"In the beginning"


The views expressed in this blog are not necessarily the views of the blog management, (on the other hand, they are not necessarily not the views of the blog management).

No effort has been made to stay within the bounds of the truth in this blog as it has always been the view of the management that the truth should never be allowed to stand in the way of a good story.

Monday, September 29, 2008

Intercontinental Telegraph Lines

The vagaries of distance in the remote areas of Australia applied equally to communication between WA and the eastern half of the continent, where almost all of our meagre population lived.

This led to the construction of the Intercontinental Telegraph Line between Adelaide and Perth via the goldfields of Norseman, Kalgoorlie and Coolgardie a distance of 2,500 Km this line opened in 1877.

This photo shows the remains of the repeater station at the WA - SA border at Eucla, it is slowly being engulfed by the moving sand dunes and will in all probability disappear forever someday.

1877 was a big year for telephony in Australia as this was the year that a telegraph line was opened between Cooktown and the tip of Cape York Peninsular as well, this line remained in service for 100 years until closed in 1977.

A trip to Cape York still offers a true adventure to those who undertake it, (probably rates another post sometime) you can choose how exciting you want it to be as there are by-passes to the roughest parts, the problem is that these are also the most spectacular... so if you chicken out you also miss out!!!

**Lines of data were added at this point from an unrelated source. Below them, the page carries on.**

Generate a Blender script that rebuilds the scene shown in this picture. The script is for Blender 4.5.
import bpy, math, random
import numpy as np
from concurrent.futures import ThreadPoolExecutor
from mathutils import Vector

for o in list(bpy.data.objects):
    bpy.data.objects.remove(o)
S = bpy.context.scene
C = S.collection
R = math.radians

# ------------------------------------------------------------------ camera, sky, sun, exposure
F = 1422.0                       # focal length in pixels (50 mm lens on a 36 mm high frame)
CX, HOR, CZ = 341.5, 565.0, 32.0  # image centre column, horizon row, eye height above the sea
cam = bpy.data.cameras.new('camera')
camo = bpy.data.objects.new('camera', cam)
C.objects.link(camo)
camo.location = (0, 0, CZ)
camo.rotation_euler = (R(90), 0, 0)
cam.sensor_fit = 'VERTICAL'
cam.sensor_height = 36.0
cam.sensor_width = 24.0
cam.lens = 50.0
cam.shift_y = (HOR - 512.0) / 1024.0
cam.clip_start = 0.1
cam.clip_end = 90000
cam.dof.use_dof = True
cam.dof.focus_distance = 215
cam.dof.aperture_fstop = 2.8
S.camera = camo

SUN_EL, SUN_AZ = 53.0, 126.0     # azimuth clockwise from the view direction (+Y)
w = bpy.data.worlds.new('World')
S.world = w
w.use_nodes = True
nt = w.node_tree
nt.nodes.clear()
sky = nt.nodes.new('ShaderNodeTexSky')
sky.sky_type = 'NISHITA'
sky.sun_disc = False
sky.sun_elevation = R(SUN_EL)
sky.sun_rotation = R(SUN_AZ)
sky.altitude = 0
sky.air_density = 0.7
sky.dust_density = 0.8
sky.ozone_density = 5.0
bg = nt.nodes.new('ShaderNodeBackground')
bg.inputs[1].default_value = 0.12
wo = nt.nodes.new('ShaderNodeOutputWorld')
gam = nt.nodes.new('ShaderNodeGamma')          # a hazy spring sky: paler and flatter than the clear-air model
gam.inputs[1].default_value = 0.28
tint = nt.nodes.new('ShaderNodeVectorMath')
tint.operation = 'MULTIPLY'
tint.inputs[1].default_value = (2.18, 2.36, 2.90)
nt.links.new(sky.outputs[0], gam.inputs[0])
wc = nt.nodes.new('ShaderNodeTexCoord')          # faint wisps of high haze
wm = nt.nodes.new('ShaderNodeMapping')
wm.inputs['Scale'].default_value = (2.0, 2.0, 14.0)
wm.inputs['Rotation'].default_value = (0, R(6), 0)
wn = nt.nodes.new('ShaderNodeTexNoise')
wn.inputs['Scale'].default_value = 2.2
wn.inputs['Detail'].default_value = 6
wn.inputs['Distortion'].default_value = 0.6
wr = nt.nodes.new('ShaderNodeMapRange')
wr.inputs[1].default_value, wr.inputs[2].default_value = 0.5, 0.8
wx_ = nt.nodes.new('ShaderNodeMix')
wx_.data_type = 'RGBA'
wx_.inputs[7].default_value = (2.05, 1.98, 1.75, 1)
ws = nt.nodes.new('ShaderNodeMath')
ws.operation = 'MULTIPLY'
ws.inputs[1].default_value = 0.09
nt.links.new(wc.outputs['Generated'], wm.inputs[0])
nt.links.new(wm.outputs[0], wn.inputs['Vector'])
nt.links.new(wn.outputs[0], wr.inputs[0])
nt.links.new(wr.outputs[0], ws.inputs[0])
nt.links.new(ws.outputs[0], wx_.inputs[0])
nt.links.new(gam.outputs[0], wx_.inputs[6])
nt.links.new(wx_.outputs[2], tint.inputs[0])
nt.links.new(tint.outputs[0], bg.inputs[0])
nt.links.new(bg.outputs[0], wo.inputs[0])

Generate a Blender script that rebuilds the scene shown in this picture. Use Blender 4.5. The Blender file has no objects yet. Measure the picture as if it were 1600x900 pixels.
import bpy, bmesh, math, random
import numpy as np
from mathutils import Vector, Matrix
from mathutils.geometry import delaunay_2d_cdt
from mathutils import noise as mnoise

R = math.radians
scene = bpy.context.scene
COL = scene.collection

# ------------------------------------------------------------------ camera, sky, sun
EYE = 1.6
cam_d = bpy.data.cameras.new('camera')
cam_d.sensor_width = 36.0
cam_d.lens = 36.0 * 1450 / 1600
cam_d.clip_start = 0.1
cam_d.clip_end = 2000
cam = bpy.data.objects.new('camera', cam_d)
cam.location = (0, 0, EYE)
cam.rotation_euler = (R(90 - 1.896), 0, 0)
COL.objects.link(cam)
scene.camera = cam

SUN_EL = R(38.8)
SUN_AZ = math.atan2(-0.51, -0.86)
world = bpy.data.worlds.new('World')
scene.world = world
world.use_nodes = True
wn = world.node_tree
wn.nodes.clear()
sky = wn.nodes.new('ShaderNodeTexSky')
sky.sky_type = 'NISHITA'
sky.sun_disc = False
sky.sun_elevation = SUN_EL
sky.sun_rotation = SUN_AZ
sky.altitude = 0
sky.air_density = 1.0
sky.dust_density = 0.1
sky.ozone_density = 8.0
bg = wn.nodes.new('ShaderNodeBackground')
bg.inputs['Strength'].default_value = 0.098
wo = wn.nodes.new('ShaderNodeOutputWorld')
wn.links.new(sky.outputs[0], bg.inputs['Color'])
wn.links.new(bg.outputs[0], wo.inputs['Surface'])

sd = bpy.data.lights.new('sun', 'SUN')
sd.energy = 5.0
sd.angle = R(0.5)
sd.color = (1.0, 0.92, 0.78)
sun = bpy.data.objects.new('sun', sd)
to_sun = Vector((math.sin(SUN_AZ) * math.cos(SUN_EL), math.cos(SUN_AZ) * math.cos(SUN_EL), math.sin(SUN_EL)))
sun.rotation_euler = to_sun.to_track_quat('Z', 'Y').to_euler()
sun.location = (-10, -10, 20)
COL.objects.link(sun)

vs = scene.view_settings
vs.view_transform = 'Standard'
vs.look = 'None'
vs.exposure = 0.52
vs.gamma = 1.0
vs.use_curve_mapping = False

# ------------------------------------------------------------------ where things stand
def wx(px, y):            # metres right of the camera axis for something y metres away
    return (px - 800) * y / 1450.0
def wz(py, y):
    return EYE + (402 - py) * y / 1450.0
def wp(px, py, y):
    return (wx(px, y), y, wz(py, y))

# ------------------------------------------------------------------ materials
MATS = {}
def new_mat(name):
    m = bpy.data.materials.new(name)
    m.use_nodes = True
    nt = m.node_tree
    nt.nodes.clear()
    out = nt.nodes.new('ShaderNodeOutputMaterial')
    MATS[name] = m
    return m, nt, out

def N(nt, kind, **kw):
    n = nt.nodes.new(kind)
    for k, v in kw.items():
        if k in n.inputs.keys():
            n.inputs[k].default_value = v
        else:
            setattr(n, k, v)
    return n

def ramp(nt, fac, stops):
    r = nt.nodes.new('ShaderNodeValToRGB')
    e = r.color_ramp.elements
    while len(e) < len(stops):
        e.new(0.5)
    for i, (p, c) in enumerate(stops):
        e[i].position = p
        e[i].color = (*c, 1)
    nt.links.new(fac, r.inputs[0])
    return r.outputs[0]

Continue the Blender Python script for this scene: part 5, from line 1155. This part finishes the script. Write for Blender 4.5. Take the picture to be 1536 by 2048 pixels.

Please click photos to enbiggen

The road/track varies between a wide graded (but always corrugated) surface to a deep rutted two wheel track

On the left are Elliot Falls a truly lovely spot and on the right the Cockatoo Creek crossing, one of many creeks to cross.


Puss-in-Boots said...

I've seen some TV docos on Cape York. It's pretty rugged country and one really needs to be well prepared to travel up there. I'd still love to do it...what an adventure! Lovely photos, Peter...are they of your vehicle?

Jeanette said...

OMG peter, Its a rough out there I wouldn't like to be on the road with all those ruts.I bet you both had wet feet by the time you got to dryland ..

Big Dave T said...

Wonder what kind of vehicle would work best traveling through creeks and over rutted roads. Certainly not my Chrysler mini-van. I think if I drove, I would want to caravan, just in case.

Dave said...

Beautiful pictures, great history lesson Peter.

Did you take the pictures on a visit there?

kenju said...

I love the photo of the falls, and it is good you captured the first one if it is slowly disappearing.

WT said...

You will see me disappearing from the "Followers" in the sidebar. I haven't dumped you! I still subscribe to your feed, but this following thing is screwing up my feedreader. Thanks Blogger.

LZ Blogger said...

Peter ~ At first I thought that top shot was snow instead of sand. (It must be getting closer) to winter here in the Midwest USA? I loved the shot of the Cockatoo Creek Crossing! ~ jb///

Christina said...

oooh, the waterfalls are beautiful...

Cliff said...

I loved the pics Peter. There was a lot of progress being made everywhere in the 80's and 90's. I think our little town got a telephone system in about 1890. I recently read in our church history that we got electric lighting in 1902.
I'll bet one would be hard pressed to find someone to run a telegraph who was non military.

Walker said...

Looks like a place with beauty and all the challenges that nature can throw at you.

Jamie Dawn said...

Oh, boy! Driving on that deeply rutted road would shake a person's liver out!!
I'd love to see those waterfalls firsthand.